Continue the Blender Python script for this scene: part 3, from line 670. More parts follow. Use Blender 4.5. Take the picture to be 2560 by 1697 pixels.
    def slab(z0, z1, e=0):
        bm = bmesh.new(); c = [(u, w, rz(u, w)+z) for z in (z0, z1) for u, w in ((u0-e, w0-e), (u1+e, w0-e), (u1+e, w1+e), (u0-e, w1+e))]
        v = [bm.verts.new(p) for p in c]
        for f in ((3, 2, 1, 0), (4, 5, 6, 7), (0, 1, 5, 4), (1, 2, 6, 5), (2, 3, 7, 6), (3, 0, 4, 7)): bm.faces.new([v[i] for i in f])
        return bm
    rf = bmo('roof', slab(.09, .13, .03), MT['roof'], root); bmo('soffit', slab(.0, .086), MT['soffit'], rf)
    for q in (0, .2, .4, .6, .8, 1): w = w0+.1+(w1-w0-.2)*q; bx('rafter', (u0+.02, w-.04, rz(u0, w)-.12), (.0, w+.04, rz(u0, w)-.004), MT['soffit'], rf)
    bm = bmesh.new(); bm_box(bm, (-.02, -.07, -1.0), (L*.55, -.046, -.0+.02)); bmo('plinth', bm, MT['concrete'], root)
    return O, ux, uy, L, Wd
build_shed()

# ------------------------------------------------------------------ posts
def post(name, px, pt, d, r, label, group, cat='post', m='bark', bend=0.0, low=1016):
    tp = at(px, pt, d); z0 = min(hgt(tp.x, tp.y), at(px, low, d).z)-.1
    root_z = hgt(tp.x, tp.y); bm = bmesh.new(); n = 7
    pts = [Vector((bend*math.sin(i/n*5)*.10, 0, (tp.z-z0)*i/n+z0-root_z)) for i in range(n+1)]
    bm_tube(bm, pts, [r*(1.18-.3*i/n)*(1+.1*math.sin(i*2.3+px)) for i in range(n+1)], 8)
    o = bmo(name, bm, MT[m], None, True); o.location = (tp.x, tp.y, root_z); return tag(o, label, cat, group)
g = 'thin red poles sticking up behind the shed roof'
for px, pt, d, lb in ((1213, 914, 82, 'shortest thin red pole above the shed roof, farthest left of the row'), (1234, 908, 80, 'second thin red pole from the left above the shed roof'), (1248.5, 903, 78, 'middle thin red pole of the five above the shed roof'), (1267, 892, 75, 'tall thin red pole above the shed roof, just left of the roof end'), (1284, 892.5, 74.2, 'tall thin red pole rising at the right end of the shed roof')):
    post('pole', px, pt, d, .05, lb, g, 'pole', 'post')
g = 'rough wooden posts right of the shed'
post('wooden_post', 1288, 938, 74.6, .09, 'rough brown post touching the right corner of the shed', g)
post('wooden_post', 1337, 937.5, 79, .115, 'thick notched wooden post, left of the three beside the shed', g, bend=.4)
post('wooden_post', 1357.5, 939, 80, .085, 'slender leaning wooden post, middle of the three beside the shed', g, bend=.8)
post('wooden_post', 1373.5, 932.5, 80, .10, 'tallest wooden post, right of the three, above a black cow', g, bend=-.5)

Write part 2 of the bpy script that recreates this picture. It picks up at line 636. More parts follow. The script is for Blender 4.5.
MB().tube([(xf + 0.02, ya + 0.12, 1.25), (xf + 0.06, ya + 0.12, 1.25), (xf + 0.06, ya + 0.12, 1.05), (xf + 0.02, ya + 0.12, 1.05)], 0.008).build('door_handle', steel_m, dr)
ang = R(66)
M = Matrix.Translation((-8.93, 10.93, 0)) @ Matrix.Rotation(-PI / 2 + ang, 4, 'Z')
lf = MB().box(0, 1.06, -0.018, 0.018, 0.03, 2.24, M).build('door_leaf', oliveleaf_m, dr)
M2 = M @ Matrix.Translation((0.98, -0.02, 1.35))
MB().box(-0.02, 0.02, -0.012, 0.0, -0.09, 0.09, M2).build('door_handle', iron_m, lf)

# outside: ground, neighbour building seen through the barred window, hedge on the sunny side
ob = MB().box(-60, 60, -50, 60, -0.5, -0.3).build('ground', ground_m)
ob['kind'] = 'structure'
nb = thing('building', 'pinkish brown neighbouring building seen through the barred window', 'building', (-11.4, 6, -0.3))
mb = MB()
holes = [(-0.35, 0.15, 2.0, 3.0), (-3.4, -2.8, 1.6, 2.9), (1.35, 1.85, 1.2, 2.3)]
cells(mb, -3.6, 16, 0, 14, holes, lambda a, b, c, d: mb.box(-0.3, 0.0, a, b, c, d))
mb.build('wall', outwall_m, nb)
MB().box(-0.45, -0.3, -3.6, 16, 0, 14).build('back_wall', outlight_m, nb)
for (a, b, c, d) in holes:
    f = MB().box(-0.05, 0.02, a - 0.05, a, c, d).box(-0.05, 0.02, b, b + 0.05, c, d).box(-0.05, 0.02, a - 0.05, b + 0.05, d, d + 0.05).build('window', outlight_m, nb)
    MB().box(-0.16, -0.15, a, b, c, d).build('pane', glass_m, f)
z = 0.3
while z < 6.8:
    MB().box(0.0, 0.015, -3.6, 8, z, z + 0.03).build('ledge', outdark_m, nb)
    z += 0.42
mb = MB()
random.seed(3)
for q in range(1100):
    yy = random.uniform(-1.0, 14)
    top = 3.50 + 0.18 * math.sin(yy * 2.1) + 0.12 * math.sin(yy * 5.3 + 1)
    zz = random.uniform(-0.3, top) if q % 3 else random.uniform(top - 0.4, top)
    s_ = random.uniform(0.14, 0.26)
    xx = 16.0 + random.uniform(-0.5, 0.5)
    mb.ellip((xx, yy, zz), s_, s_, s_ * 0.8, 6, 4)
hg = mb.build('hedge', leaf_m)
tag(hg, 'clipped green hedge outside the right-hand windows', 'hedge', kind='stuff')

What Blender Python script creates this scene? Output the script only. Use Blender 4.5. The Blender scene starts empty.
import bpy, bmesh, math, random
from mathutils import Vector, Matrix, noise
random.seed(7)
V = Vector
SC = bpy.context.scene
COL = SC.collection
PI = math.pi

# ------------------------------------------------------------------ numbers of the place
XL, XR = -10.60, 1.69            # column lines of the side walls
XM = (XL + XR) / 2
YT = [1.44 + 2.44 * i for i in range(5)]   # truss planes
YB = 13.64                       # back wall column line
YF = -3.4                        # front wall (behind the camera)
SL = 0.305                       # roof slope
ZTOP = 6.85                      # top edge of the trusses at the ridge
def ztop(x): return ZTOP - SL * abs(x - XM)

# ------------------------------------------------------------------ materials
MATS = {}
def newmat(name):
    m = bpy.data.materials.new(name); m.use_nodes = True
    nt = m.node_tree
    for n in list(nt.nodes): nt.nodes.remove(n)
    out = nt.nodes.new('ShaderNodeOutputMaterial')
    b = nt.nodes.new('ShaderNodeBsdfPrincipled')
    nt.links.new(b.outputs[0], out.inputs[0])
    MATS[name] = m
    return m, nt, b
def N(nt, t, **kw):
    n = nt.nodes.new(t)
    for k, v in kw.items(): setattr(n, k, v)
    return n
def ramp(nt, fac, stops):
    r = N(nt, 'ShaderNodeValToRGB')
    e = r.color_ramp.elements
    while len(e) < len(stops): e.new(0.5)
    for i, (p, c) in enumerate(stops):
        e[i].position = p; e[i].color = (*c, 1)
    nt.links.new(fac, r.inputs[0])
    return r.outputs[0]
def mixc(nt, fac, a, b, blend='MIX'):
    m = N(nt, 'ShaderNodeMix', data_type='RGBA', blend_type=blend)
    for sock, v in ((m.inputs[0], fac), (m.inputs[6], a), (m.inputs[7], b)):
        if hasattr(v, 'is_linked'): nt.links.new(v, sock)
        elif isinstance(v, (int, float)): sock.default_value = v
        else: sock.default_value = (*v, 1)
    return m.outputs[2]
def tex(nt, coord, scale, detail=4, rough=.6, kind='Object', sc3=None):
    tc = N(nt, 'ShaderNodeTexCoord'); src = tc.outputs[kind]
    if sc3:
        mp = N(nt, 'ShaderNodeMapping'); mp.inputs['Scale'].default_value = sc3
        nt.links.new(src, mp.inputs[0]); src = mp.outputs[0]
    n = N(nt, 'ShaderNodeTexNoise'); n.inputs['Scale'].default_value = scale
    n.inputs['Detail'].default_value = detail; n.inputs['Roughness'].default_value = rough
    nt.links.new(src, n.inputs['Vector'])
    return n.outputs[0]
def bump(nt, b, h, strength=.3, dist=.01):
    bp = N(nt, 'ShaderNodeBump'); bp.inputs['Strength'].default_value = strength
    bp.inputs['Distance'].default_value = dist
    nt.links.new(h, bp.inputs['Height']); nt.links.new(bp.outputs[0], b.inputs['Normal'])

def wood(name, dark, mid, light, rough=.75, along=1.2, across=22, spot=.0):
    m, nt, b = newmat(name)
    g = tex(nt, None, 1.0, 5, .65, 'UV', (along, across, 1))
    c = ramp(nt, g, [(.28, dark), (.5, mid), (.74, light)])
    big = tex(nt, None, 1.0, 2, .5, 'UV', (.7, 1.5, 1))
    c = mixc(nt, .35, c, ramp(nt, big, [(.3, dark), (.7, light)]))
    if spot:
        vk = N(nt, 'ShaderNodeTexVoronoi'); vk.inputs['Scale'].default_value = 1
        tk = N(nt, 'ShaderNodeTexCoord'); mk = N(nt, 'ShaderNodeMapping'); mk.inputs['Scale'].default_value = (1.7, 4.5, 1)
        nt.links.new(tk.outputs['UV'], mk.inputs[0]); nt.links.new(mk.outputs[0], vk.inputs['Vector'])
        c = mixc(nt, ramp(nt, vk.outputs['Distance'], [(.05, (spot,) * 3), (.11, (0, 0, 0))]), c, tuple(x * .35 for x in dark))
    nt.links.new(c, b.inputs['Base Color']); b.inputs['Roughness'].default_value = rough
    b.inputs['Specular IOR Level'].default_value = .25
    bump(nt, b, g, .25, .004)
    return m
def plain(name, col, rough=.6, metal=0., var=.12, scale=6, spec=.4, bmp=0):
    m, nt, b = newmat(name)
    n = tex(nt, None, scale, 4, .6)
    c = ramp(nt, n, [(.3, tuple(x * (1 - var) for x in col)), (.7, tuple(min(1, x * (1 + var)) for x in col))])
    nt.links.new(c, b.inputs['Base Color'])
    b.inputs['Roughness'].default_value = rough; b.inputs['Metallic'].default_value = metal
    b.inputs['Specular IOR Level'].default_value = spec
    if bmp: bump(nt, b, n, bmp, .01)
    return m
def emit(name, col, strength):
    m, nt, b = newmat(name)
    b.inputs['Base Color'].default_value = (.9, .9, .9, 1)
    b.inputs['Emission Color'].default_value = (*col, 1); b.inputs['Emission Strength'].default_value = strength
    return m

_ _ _

_What this task involves_
Using the data above, restate word for word the lines from its opening line through the line that contains "build_shed()", and no more.

_Worked solution_
Continue the Blender Python script for this scene: part 3, from line 670. More parts follow. Use Blender 4.5. Take the picture to be 2560 by 1697 pixels.
    def slab(z0, z1, e=0):
        bm = bmesh.new(); c = [(u, w, rz(u, w)+z) for z in (z0, z1) for u, w in ((u0-e, w0-e), (u1+e, w0-e), (u1+e, w1+e), (u0-e, w1+e))]
        v = [bm.verts.new(p) for p in c]
        for f in ((3, 2, 1, 0), (4, 5, 6, 7), (0, 1, 5, 4), (1, 2, 6, 5), (2, 3, 7, 6), (3, 0, 4, 7)): bm.faces.new([v[i] for i in f])
        return bm
    rf = bmo('roof', slab(.09, .13, .03), MT['roof'], root); bmo('soffit', slab(.0, .086), MT['soffit'], rf)
    for q in (0, .2, .4, .6, .8, 1): w = w0+.1+(w1-w0-.2)*q; bx('rafter', (u0+.02, w-.04, rz(u0, w)-.12), (.0, w+.04, rz(u0, w)-.004), MT['soffit'], rf)
    bm = bmesh.new(); bm_box(bm, (-.02, -.07, -1.0), (L*.55, -.046, -.0+.02)); bmo('plinth', bm, MT['concrete'], root)
    return O, ux, uy, L, Wd
build_shed()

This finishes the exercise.